Workshop participants identified a number of challenges to mental health and morale posed by grad school, such as isolation and competiveness, imposter syndrome (the conviction that you do not deserve the success you have achieved), supervisor-student conflict, work-life balance and financial and career instability. Strategies were proposed to tackle some of these challenges including open and honest communication with supervisors, more interaction with peers to deal with feelings of isolation and scheduling guilt-free time off. 

The participants said faculty and staff can also help, for example, by encouraging short-term projects that can serve as morale boosters, encouraging student collaboration and giving students positive feedback.
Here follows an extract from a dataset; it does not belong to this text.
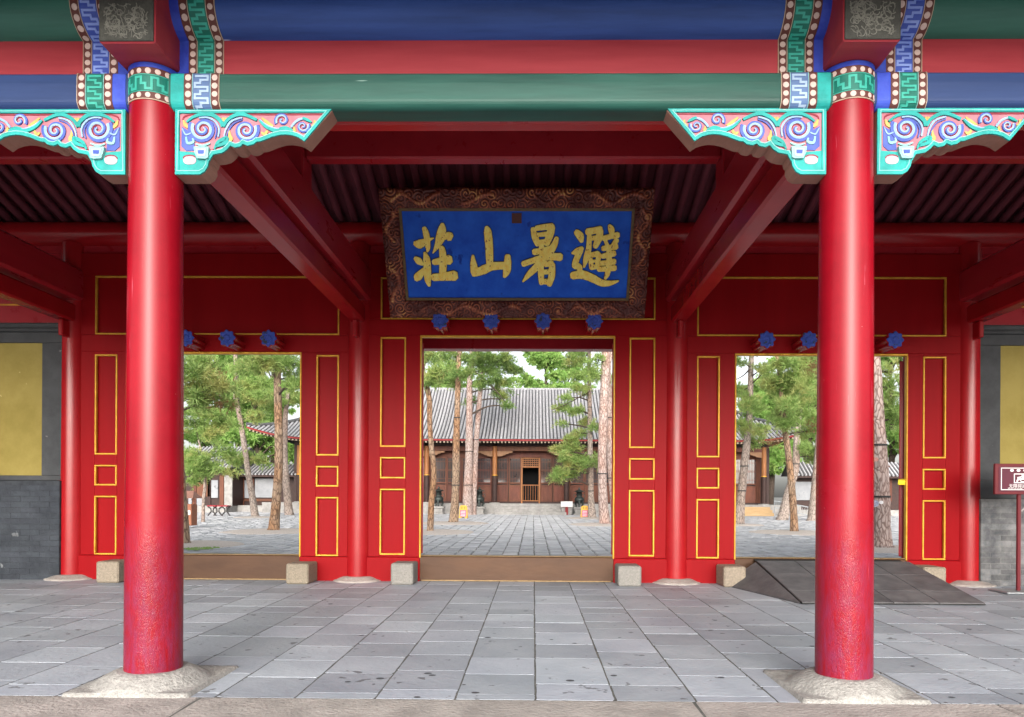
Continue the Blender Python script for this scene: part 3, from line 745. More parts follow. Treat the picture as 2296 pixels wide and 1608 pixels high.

The students reported feeling relieved to hear that other students suffer from imposter syndrome and other health and wellness issues related to grad school, said Grainger, De Serrano and Germain. Students were also happy that counselors from SGS, Health and Wellness, and the Crisis Resolution Centre attended to provide specific advice on when students could use their services; meeting these counselors in person was a great way for students to put a face to the resources that are available.

Workshop participants recommended further workshops dealing with specific topics, such as depression/anxiety and maintaining positive student-supervisor relationships. They also recommended workshops for faculty on identifying and helping students in distress and strategies for student-supervisor relationships.

The organizers said they briefed EEB faculty on the results of the workshop. They seemed surprised to hear that mental health was an issue in our department and wanted to know how they could help.

U of T offers a number of mental health services for graduate students at the departmental and faculty levels as well as through the School of Graduate Studies (SGS). For example, the SGS has a counsellor who specializes in graduate study issues, including depression, anxiety and stress management. It also offers workshops on coping skills, grief, mindfulness and other topics. The school is also establishing a conflict resolution centre in January 2016.